AIM: Pull out each line of the records holding the string "pixels".

Scene script records:
◆ ◆ ◆ ◆ ◆ ◆ ◆

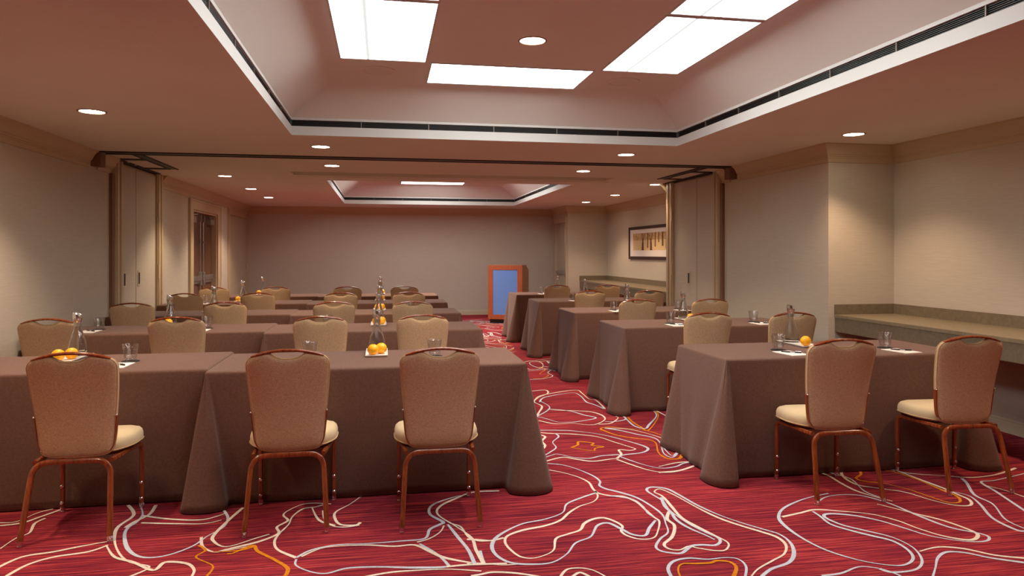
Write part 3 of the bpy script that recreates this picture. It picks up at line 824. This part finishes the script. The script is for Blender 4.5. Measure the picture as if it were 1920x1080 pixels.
    m = MB(); m.tube([Vector(p) for p in bring(.001, .010)], .0038, seg=6, closed=True); m.tube([Vector(p) for p in bring(.001, .030)], .0038, seg=6, closed=True)
    m.obj('piping', M['piping'], back)
    # hand rail over the grip opening
    m = MB(); pth = []
    for i in range(17):
        x = -.182+.364*i/16; z = .8985+.0315*(1-(x/.182)**2)
        pth.append((x, yrear(.91)+.018+.012*(x/.2)**2, z))
    m.tube(pth, .017, .0080, 12, power=2.6, scale=[.55]+[.85]+[1]*13+[.85]+[.55]); m.obj('hand_rail', M['cherry'], t)
    # side brackets holding the back
    m = MB()
    for s in (-1, 1):
        P = []
        for h, x in ((.60, .192), (.54, .187), (.48, .181), (.44, .172), (.415, .150), (.403, .10)):
            P.append((s*x, yrear(h)+.017+.012*(x/.2)**2, h))
        m.tube(catmull(P, 4), .0035, .014, 8, up=(0, 1, 0), power=3)
        br = m.obj('back_bracket', M['cherry'], t)
        m = MB(); m.sphere((s*.193, yrear(.6)+.012, .602), .0055, 8, 6); m.obj('screw', M['chrome'], br)
        m = MB()
    return t
CH = make_chair()

ROWN = ['nearest', 'second', 'third', 'fourth', 'farthest']
def cl(side, row, pos):
    r = ['the nearest row', 'the second row', 'the third row', 'the fourth row', 'the farthest row'][row]
    return pos % (side, r)
LCH = [[(-1.54, 3.81, .0), (-.485, 3.735, -.5), (.295, 3.66, .6)],
       [(-2.52, 5.86, 0), (-1.60, 5.85, .5), (-.49, 5.70, 0), (.32, 5.70, -1)],
       [(-2.49, 7.60, 0), (-1.60, 7.58, .5), (-.50, 7.44, 0), (.30, 7.32, 1)],
       [(-2.44, 9.33, 0), (-1.57, 9.33, .5), (-.53, 9.17, 0), (.33, 9.14, -1)],
       [(-2.46, 10.98, 0), (-1.59, 10.98, 1), (-.53, 10.83, 0), (.32, 10.84, 1)]]
RCH = [[(2.645, 3.62, -3.5), (3.51, 3.62, -4)], [(2.71, 5.49, -1), (3.43, 5.38, -2)], [(2.73, 7.23, 0), (3.55, 7.17, -1)],
       [(2.73, 9.04, 1), (3.55, 8.98, 0)], [(2.71, 10.76, 0), (3.54, 10.77, 0)]]
LP = {4: ['chair by the left wall', 'second chair from the left wall', 'third chair from the left wall', 'chair next to the aisle']}
def place_chair(x, y, a, label, first=[True]):
    if first[0]: o = CH; first[0] = False
    else: o = copy_tree(CH)
    o.location = (x, y+.238, 0); o.rotation_euler = (0, 0, math.radians(a)); o['label'] = label
for r, row in enumerate(LCH):
    names = LP[4][-len(row):]
    if r == 0: names = ['second chair from the left wall', 'third chair from the left wall', 'chair next to the aisle']
    for (x, y, a), nm in zip(row, names):
        place_chair(x, y, a, 'tan banquet %s in the %s row left of the aisle' % (nm, ROWN[r]))
for r, row in enumerate(RCH):
    for (x, y, a), nm in zip(row, ('chair next to the aisle', 'chair away from the aisle')):
        place_chair(x, y, a, 'tan banquet %s in the %s row right of the aisle' % (nm, ROWN[r]))

# ------------------------------------------------------------------ cloth-covered tables
TZ = .76
LOBE_A = [(.16, 0), (.14, .02), (.13, .115), (.06, .165), (-.03, .172), (-.11, .135), (-.148, .04), (-.125, -.10), (-.07, -.24)]
LOBE_B = [(.17, 0), (.07, .012), (.03, .055), (.005, .16), (-.06, .18), (-.135, .15), (-.175, .05), (-.165, -.06), (-.10, -.12), (-.08, -.26)]
LOBE_S = [(.16, 0), (.145, .02), (.14, .09), (.08, .13), (0, .138), (-.085, .115), (-.11, .05), (-.08, .0), (-.03, -.05), (-.004, -.16)]
LOBE_0 = [(.06, .004), (.03, .002), (.0, 0), (0, -.03), (0, -.08)]
def tablecloth(x0, x1, y0, y1, fl, fr, label, seed, bulge=.02, sides=(1, 1)):
    rnd = random.Random(seed)
    W, D = x1-x0, y1-y0
    base, bot = [], []
    # corners: (origin, inward dir along edge A, outward of edge A)
    def corner(ox, oy, ex, en, lobe, rev, sc):
        P = catmull([(a*(sc if abs(a) < .2 else 1), b*sc, 0) for a, b in lobe], 5)
        bs, bt = [], []
        n = len(P)
        for i, p in enumerate(P):
            f = i/(n-1)
            # base counterpart: run round the rounded corner
            R = .018
            if f < .5: a, b = .035*(1-f*2), 0
            else: a, b = 0, -.035*(f-.5)*2
            if abs(f-.5) < .12: a += .004; b -= .004
            bs.append((ox+ex[0]*a+en[0]*b, oy+ex[1]*a+en[1]*b)); bt.append((ox+ex[0]*p.x+en[0]*p.y, oy+ex[1]*p.x+en[1]*p.y))
        if rev: bs.reverse(); bt.reverse()
        return bs, bt
    s1, s2 = rnd.uniform(.9, 1.08), rnd.uniform(.9, 1.08)
    FR = corner(x1, y0, (-1, 0), (0, -1), fr, False, s1)      # front-right, travelling from front edge to right side
    BR = corner(x1, y1, (-1, 0), (0, 1), LOBE_A if sides[1] else LOBE_0, True, .8)
    BL = corner(x0, y1, (1, 0), (0, 1), LOBE_A if sides[0] else LOBE_0, False, .8)
    FL = corner(x0, y0, (1, 0), (0, -1), fl, True, s2)
    segs = [FR, BR, BL, FL]; outn = [(1, 0), (0, 1), (-1, 0), (0, -1)]
    for i in range(4):
        b, t = segs[i]; base += b; bot += t
        nb, ntt = segs[(i+1) % 4]
        p, q = b[-1], nb[0]; u, v = t[-1], ntt[0]
        n = 26 if i % 2 else 12; ph = rnd.uniform(0, 6)
        off = bulge if not ((i == 0 and not sides[1]) or (i == 2 and not sides[0])) else 0
        for k in range(1, n):
            f = k/n; w = math.sin(PI*f)**.5
            o_ = off*w*(1+.5*math.sin(f*9+ph)) if off else 0
            base.append((p[0]+(q[0]-p[0])*f, p[1]+(q[1]-p[1])*f))
            bot.append((u[0]+(v[0]-u[0])*f+outn[i][0]*o_, u[1]+(v[1]-u[1])*f+outn[i][1]*o_))
    cx, cy = (x0+x1)/2, (y0+y1)/2
    rings = []
    def ins(d, z):
        out = []
        for x, y in base:
            out.append((x+(d if x < cx else -d)*(1 if abs(abs(x-cx)-W/2) < .06 else 0), y+(d if y < cy else -d)*(1 if abs(abs(y-cy)-D/2) < .06 else 0), z))
        return out
    for d, z in ((.028, TZ), (.014, TZ-.0012), (.005, TZ-.005), (.001, TZ-.011)): rings.append(ins(d, z))
    N = 16
    for k in range(N+1):
        t = k/N; g = t**1.05; ring = []
        for (bx, by), (tx, ty) in zip(base, bot):
            z = TZ-.02-(TZ-.02-.006)*t
            ring.append((bx+(tx-bx)*g, by+(ty-by)*g, z))
        rings.append(ring)
    m = MB(); m.rings(rings, cap0=True, cap1=False)
    o = m.obj('draped_table', M['cloth'], angle=50)
    so = o.modifiers.new('thickness', 'SOLIDIFY'); so.thickness = .003; so.offset = -1
    return tag(o, label, 'table', 'tables draped in brown cloth')
LF = [4.24, 6.22, 7.95, 9.68, 11.35]; LLF = [4.35, 6.37, 8.10, 9.84, 11.49]; RF = [4.15, 6.07, 7.75, 9.60, 11.30]
DEP = .76
for r in range(5):
    tablecloth(-1.0, .87, LF[r], LF[r]+DEP, LOBE_S, LOBE_A, 'brown draped table beside the aisle in the %s row on the left' % ROWN[r], 10+r, .006, (0, 1))
    tablecloth(-2.895, -1.004, LLF[r], LLF[r]+DEP, LOBE_0, LOBE_0, 'brown draped table against the left wall in the %s row' % ROWN[r], 20+r, .006, (0, 0))
    tablecloth(2.14, 3.93, RF[r], RF[r]+DEP, LOBE_B, LOBE_A, 'brown draped table in the %s row right of the aisle' % ROWN[r], 30+r, .014)

# ------------------------------------------------------------------ tableware
def make_carafe():
    t = thing('glass_carafe', '', 'carafe', (0, 0, 0), 0, 'glass carafes with metal pourers')
    m = MB()
    out = [(.0005, .0), (.052, .0), (.056, .004), (.0565, .03), (.054, .055), (.046, .095), (.034, .135), (.024, .17), (.0195, .195), (.0185, .222), (.021, .228)]
    inn = [(.0185, .228), (.0160, .222), (.0165, .195), (.0210, .17), (.0308, .135), (.0428, .095), (.0507, .055), (.0530, .032), (.050, .018), (.0005, .016)]
    m.lathe(out+inn, 28); m.obj('bottle', M['cglass'], t)
    m = MB(); m.lathe([(.0205, .190), (.0225, .191), (.0225, .214), (.0205, .215)], 24); m.obj('collar', M['steel'], t)
    m = MB()
    # slanted hollow pourer
    R0 = []
    for z, r, sl in ((.212, .0195, 0), (.224, .0245, 0), (.240, .0285, .1), (.256, .0285, .3), (.270, .026, .5), (.268, .022, .45), (.252, .018, .3), (.232, .013, 0)):
        R0.append([(r*math.cos(2*PI*i/24), r*math.sin(2*PI*i/24), z+sl*r*math.cos(2*PI*i/24)*-.9) for i in range(24)])
    m.rings(R0); m.obj('pourer', M['chrome'], t)
    return t
def make_glass():
    t = MB(); t.lathe([(.0005, 0), (.033, 0), (.035, .003), (.040, .045), (.0475, .104), (.0462, .105), (.0445, .103), (.0375, .045), (.0335, .020), (.030, .016), (.0005, .015)], 28)
    return t.obj('tumbler', M['tglass'])
def make_coaster():
    m = MB(); m.lathe([(.0005, 0), (.05, 0), (.051, .001), (.051, .003), (.05, .004), (.0005, .004)], 32); return m.obj('coaster', M['rubber'])
def make_orange():
    t = thing('orange', '', 'orange', (0, 0, 0), 0, 'oranges on the white trays')
    m = MB(); n, k = 24, 14; prof = []
    for i in range(k+1):
        a = PI*i/k; r = .037*math.sin(a); z = .0355-.0355*math.cos(a)
        if i == k: z -= .0015
        prof.append((max(r, .0004), z))
    m.lathe(prof, n, cap0=True, cap1=True); m.obj('peel', M['orange'], t)
    m = MB(); m.lathe([(.0035, .069), (.0035, .0725), (.0005, .073)], 8, cap0=True, cap1=True); m.obj('stem', M['calyx'], t)
    return t
def make_tray():
    t = MB(); w, d = .072, .175
    R = lambda w, d, z: [(-w, -d, z), (w, -d, z), (w, d, z), (-w, d, z)]
    t.rings([R(w-.012, d-.012, 0), R(w-.008, d-.008, .002), R(w, d, .012), R(w, d, .014), R(w-.004, d-.004, .014), R(w-.010, d-.010, .009)])
    return t.obj('serving_tray', M['china'], smooth=False, bevel=.0015)
def make_pad():
    m = MB(); m.box(-.07, .07, -.105, .105, 0, .004); return m.obj('notepad', M['white'], smooth=False)
def make_pen():
    t = thing('ballpoint_pen', '', 'pen', (0, 0, 0), 0, 'pens on the notepads')
    m = MB(); m.tube([(-.07, 0, .005), (-.066, 0, .005), (-.02, 0, .005), (.03, 0, .005), (.058, 0, .005)], .0048, seg=10, scale=[.2, .7, 1, 1, .9]); m.obj('barrel', M['black'], t)
    m = MB(); m.tube([(-.012, 0, .005), (.018, 0, .005)], .0053, seg=10); m.tube([(.02, 0, .0105), (.056, 0, .0105)], .0018, seg=6); m.obj('clip', M['chrome'], t)
    return t
PR = {}
def place(kind, maker, x, y, z, label, cat, group, rz=0):
    if kind not in PR: o = maker(); PR[kind] = o
    else: o = copy_tree(PR[kind])
    o.location = (x, y, z); o.rotation_euler = (0, 0, rz); tag(o, label, cat, group)
    return o
def seat_set(x, y, where, glass=True, pad=True, dxp=-.02, rz=0):
    if glass:
        place('coaster', make_coaster, x, y, TZ, 'black round coaster under the glass %s' % where, 'coaster', 'black coasters under the glasses')
        place('glass', make_glass, x, y, TZ+.004, 'clear tumbler %s' % where, 'glass', 'clear tumblers on the tables')
    if pad:
        place('pad', make_pad, x+dxp, y-.175, TZ, 'white notepad in front of the glass %s' % where, 'notepad', 'white notepads on the tables', rz)
        place('pen', make_pen, x+dxp+.012, y-.165, TZ+.004, 'black and silver pen on the notepad %s' % where, 'pen', 'pens on the notepads', -.75+rz)
def centre(x, y, where, oranges=2, side=1):
    place('tray', make_tray, x, y, TZ, 'narrow white tray %s' % where, 'tray', 'narrow white trays on the tables')
    place('carafe', make_carafe, x, y+.10, TZ+.009, 'glass carafe with silver pourer %s' % where, 'carafe', 'glass carafes with metal pourers', random.uniform(-.5, .3))
    if oranges >= 1:
        place('orange', make_orange, x-(.022 if side > 0 else -.0), y-.125, TZ+.0092, 'front orange on the tray %s' % where, 'orange', 'oranges on the white trays', random.uniform(0, 6))
    if oranges >= 2:
        place('orange', make_orange, x+.030, y-.066, TZ+.0092, 'rear orange on the tray %s' % where, 'orange', 'oranges on the white trays', random.uniform(0, 6))
for r in range(5):
    w = ROWN[r]
    centre(-.042, LF[r]+.57, 'on the aisle-side table of the %s left row' % w)
    centre(-1.95, LLF[r]+.56, 'on the wall-side table of the %s left row' % w, 2)
    centre(3.0, RF[r]+.57, 'on the table of the %s right row' % w, 1 if r < 2 else 0)
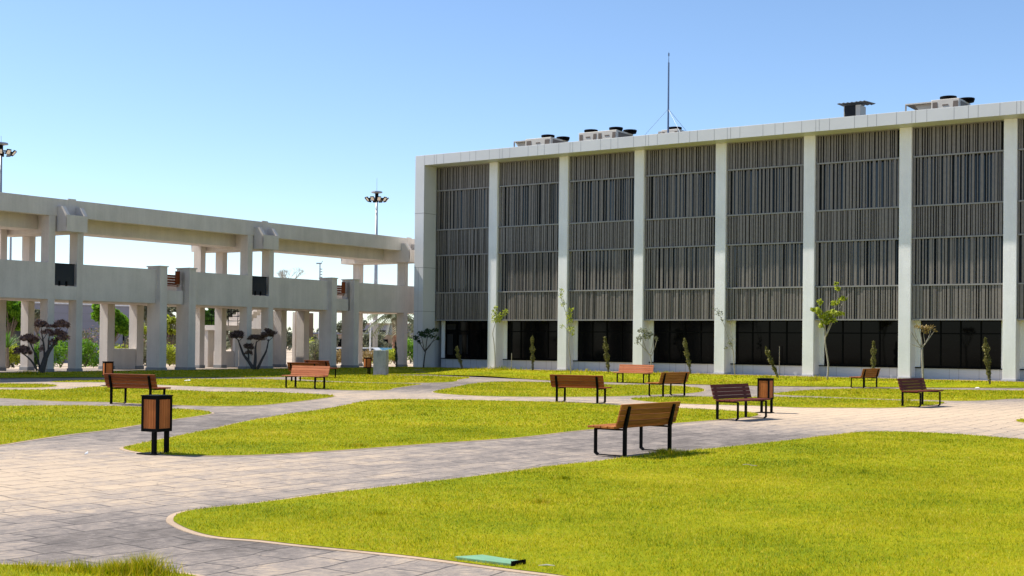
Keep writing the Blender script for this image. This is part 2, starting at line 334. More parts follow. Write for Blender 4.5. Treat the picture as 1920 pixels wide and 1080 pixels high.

◆ ◆ ◆ ◆ ◆ ◆ ◆

WORKED SOLUTION:
Write part 3 of the bpy script that recreates this picture. It picks up at line 824. This part finishes the script. The script is for Blender 4.5. Measure the picture as if it were 1920x1080 pixels.
Keep writing the Blender script for this image. This is part 2, starting at line 334. More parts follow. Write for Blender 4.5. Treat the picture as 1920 pixels wide and 1080 pixels high.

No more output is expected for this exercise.